21. Obligations secured by the pledge or assignment of certificates of deposit or saving certificates of the lending bank, to the extent of the principal amount of such certificates so pledged or assigned.

E. The following kinds of obligations shall be subject to a limitation of 30 percent of such capital and surplus:

1. Obligations as endorser or guarantor of notes, other than commercial or business paper excepted under subdivision D 2 having a maturity of not more than six months, and owned by the person endorsing and negotiating the same;

2. Obligations of any person in the form of notes or drafts secured by shipping documents or instruments (i) transferring or securing title covering livestock or (ii) giving a lien on livestock when the market value of the livestock securing the obligations is not at any time less than 115 percent of the amount by which the obligations exceed 15 percent of such capital and surplus; and

3. Obligations secured by bonds or notes of the United States, or bonds of the Commonwealth or any of its political subdivisions, if the face value thereof is at least equal to the excess of the obligations over 15 percent of such capital and surplus.

F. Nonrenewable obligations having not more than 10 months to run consisting of notes or drafts secured by shipping documents, warehouse receipts, or similar documents creating a security interest in readily marketable, nonperishable, staple commodities, insured to the extent that insurance is customarily required, shall be subject to a sliding scale limitation up to 50 percent of such capital, surplus, and undivided profits. The sliding scale limitation shall require that when the face amount of the obligation exceeds 15 percent of such capital and surplus by any number of percentage points up to 35, the market value of the security for the obligation shall exceed the face amount of the obligation by at least the same number of percentage points.

G. The Commission shall adopt necessary regulations to require entities that would otherwise be treated as separate entities to be treated as related for the purposes of compelling reporting not more frequently than quarterly, to the Commission of the aggregate obligations of such parties to the bank. For the purposes of this subsection:

1. The Commission may treat as related parties individuals that are in the same household or that are the parents, grandparents, children, or grandchildren of each other whether or not in the same household;

2. Any person owning as much as 34 percent of stock of a corporation or being an officer or director of such corporation may be treated as related to such corporation;

3. Any person entitled to a share of the profits and losses of or distributions from a limited liability company, or who is a manager of a manager-managed limited liability company or a member of a member-managed limited liability company, may be treated as related to the limited liability company; and

4. Any person having an interest in income or capital of a partnership may be treated as a related party.

H. All loans made by a bank in excess of 15 percent of its capital and surplus shall be approved by the board of directors or the executive committee of the bank by resolution recorded in the bank's minute book.

I. Notwithstanding the limitations in this section, the Commission may by regulation authorize state banks to make loans to one borrower in such amounts as may be authorized under any lending limit laws applicable to national banks.

J. The Commission may adopt such regulations as it deems appropriate to (i) further define the term "derivative transaction" and (ii) set forth the rules for calculating credit exposures arising from derivative transactions.

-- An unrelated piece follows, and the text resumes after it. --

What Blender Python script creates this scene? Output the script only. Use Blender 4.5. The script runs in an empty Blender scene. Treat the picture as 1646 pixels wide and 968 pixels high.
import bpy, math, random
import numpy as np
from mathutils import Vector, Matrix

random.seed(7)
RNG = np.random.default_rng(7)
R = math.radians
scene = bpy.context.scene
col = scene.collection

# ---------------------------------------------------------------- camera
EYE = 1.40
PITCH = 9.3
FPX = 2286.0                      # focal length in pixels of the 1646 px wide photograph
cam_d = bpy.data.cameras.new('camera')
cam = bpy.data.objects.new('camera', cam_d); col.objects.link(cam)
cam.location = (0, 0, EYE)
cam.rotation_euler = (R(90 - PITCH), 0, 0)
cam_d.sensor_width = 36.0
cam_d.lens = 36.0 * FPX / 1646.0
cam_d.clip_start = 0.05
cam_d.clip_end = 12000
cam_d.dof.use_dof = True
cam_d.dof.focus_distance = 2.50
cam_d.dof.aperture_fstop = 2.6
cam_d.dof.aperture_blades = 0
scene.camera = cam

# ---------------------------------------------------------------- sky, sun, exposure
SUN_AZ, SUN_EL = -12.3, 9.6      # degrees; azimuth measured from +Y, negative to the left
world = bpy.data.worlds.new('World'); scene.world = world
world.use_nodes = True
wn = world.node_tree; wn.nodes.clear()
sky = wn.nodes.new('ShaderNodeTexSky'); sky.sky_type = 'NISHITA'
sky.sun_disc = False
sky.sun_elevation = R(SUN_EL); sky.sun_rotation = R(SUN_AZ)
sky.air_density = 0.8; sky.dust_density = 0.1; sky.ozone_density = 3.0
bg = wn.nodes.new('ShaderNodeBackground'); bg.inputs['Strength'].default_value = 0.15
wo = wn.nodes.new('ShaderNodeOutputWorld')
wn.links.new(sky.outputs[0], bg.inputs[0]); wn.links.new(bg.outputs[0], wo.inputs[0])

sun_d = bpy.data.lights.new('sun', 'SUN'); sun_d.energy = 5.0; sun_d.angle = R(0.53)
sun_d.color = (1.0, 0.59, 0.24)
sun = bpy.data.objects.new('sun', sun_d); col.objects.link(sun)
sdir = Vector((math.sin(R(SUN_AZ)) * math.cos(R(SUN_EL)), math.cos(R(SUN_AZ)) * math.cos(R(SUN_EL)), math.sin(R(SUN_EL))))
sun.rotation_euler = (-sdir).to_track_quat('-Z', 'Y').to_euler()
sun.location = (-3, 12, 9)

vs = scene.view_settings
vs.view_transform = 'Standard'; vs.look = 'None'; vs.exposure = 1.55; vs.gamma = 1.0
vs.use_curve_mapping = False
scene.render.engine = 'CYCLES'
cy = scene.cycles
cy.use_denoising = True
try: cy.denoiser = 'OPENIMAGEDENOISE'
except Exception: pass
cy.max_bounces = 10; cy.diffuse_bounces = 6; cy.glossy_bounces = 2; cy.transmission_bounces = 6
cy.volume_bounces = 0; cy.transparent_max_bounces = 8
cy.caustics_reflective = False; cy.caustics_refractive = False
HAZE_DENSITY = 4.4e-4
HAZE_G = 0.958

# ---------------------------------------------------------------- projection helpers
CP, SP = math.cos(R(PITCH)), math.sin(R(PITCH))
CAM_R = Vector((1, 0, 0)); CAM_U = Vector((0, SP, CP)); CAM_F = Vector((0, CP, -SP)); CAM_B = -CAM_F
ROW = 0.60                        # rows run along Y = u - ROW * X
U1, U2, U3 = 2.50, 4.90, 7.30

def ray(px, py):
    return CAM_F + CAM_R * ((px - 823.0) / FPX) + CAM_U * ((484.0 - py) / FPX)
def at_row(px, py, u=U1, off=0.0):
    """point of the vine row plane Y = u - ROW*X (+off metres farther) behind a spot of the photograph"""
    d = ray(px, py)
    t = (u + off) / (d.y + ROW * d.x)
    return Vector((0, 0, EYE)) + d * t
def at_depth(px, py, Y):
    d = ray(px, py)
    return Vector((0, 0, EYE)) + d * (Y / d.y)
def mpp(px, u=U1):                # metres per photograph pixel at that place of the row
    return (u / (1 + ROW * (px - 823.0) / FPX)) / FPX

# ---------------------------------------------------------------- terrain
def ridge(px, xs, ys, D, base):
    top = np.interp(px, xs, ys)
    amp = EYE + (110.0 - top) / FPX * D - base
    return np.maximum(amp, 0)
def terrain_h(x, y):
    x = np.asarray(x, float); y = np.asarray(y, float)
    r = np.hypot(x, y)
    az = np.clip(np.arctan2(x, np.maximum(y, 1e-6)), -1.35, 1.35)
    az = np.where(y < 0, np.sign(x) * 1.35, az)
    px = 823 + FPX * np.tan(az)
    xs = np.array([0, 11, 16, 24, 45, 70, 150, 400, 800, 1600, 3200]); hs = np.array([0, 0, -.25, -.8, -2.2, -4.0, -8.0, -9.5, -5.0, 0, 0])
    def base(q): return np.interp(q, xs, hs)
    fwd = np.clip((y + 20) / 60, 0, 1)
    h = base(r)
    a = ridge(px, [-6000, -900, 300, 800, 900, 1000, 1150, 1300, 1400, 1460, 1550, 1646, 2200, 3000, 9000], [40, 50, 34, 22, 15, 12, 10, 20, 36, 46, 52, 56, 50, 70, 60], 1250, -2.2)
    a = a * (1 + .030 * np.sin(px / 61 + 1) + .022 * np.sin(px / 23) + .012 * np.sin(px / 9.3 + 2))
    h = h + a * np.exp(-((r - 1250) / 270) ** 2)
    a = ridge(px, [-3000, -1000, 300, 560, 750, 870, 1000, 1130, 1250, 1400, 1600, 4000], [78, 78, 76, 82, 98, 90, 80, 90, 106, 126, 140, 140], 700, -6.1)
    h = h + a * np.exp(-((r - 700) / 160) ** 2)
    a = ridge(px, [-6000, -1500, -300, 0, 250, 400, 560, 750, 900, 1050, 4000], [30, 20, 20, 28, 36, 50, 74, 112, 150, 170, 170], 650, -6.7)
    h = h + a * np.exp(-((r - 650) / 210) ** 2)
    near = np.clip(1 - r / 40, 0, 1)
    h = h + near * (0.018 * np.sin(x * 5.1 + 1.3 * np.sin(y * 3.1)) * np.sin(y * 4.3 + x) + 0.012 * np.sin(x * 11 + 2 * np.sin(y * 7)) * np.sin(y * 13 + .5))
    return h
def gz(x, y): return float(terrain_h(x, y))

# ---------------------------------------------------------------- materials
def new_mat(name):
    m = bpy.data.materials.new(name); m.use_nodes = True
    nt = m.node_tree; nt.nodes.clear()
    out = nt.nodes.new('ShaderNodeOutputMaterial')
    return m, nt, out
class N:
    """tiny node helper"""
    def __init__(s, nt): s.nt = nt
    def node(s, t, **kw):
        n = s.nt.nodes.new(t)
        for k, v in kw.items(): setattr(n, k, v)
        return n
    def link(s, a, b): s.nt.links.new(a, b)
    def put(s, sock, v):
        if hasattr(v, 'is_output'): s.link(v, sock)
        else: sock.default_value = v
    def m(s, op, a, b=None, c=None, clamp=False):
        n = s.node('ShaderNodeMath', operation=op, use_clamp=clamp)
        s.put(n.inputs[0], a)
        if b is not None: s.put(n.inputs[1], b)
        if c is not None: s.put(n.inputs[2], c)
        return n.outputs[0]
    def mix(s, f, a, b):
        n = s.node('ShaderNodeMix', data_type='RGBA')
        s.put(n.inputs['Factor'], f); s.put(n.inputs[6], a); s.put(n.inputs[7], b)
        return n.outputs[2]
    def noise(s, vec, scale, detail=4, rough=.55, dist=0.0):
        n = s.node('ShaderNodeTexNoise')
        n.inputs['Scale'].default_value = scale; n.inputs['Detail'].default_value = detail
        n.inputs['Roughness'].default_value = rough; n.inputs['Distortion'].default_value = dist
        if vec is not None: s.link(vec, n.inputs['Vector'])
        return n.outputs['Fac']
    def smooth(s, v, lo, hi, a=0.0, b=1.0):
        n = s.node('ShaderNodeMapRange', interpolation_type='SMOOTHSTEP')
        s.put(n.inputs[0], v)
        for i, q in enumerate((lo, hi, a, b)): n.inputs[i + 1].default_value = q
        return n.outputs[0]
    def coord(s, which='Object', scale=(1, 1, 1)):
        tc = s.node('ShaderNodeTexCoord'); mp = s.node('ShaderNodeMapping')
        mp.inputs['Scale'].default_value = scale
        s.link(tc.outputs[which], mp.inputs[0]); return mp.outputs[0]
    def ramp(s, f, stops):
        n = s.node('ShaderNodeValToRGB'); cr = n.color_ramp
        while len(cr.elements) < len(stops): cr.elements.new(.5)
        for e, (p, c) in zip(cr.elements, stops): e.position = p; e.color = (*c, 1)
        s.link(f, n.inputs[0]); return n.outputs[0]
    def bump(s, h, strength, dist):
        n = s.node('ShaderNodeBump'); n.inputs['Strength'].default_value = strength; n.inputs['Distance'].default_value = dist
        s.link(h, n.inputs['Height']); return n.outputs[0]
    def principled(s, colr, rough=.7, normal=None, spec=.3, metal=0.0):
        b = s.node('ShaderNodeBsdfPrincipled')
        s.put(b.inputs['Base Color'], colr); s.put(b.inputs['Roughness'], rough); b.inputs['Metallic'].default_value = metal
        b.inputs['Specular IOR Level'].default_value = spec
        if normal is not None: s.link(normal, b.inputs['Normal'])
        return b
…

Before adopting any such regulation, the Commission shall give reasonable notice of its content and shall afford interested parties an opportunity to be heard, in accordance with the Commission's Rules.

Code 1950, § 6-76; 1952, c. 23; 1958, c. 74; 1960, c. 27; 1966, c. 584, § 6.1-61; 1970, c. 42; 1974, c. 557; 1977, cc. 110, 466; 1978, c. 683; 1984, c. 134; 1987, c. 494; 1994, c. 290; 2002, c. 186; 2006, c. 912; 2010, c. 794; 2013, cc. 98, 126.

The chapters of the acts of assembly referenced in the historical citation at the end of this section may not constitute a comprehensive list of such chapters and may exclude chapters whose provisions have expired.